## [Exercise instructions]
Copy out exactly the lines from the first line of the material below through the line containing "R = math.radians", and nothing beyond them.
┄┄┄┄┄┄┄┄┄┄
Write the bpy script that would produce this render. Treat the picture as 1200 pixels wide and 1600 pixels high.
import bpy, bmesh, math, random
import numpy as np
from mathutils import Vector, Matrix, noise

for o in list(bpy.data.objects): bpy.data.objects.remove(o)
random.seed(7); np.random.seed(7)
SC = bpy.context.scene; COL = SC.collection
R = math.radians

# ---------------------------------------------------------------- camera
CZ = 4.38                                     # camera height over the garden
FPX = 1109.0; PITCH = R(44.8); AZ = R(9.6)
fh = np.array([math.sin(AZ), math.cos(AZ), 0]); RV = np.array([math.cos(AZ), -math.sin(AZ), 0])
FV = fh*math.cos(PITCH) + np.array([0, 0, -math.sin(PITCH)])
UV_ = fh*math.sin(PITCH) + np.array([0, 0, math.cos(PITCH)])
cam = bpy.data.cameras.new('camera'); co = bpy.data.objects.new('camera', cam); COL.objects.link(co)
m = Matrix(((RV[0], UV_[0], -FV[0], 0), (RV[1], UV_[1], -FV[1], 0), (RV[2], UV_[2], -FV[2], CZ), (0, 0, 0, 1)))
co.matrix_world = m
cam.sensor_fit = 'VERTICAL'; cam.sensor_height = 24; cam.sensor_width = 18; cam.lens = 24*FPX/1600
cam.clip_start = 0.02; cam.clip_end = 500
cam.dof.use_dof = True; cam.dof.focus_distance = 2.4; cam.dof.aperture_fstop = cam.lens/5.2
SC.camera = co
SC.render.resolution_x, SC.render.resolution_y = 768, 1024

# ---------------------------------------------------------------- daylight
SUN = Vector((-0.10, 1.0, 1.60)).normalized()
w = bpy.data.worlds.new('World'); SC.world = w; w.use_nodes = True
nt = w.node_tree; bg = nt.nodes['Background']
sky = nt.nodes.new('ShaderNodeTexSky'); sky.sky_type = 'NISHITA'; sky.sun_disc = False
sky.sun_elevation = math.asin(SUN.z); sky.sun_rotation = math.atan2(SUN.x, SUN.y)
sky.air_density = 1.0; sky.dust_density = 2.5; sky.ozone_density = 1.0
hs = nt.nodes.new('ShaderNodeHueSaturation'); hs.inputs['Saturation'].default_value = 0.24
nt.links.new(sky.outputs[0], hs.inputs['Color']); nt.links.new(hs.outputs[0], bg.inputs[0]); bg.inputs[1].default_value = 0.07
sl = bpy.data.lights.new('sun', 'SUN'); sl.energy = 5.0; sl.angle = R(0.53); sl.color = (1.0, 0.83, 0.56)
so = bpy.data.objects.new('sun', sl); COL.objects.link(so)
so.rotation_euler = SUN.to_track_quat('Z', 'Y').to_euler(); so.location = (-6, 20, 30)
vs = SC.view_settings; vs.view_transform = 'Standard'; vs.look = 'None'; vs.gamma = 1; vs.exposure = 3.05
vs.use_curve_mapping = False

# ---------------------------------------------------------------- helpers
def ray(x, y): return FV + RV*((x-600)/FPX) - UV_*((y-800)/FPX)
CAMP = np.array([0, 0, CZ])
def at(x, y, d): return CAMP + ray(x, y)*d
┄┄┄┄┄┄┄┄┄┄
## [Task result]
Write the bpy script that would produce this render. Treat the picture as 1200 pixels wide and 1600 pixels high.
import bpy, bmesh, math, random
import numpy as np
from mathutils import Vector, Matrix, noise

for o in list(bpy.data.objects): bpy.data.objects.remove(o)
random.seed(7); np.random.seed(7)
SC = bpy.context.scene; COL = SC.collection
R = math.radians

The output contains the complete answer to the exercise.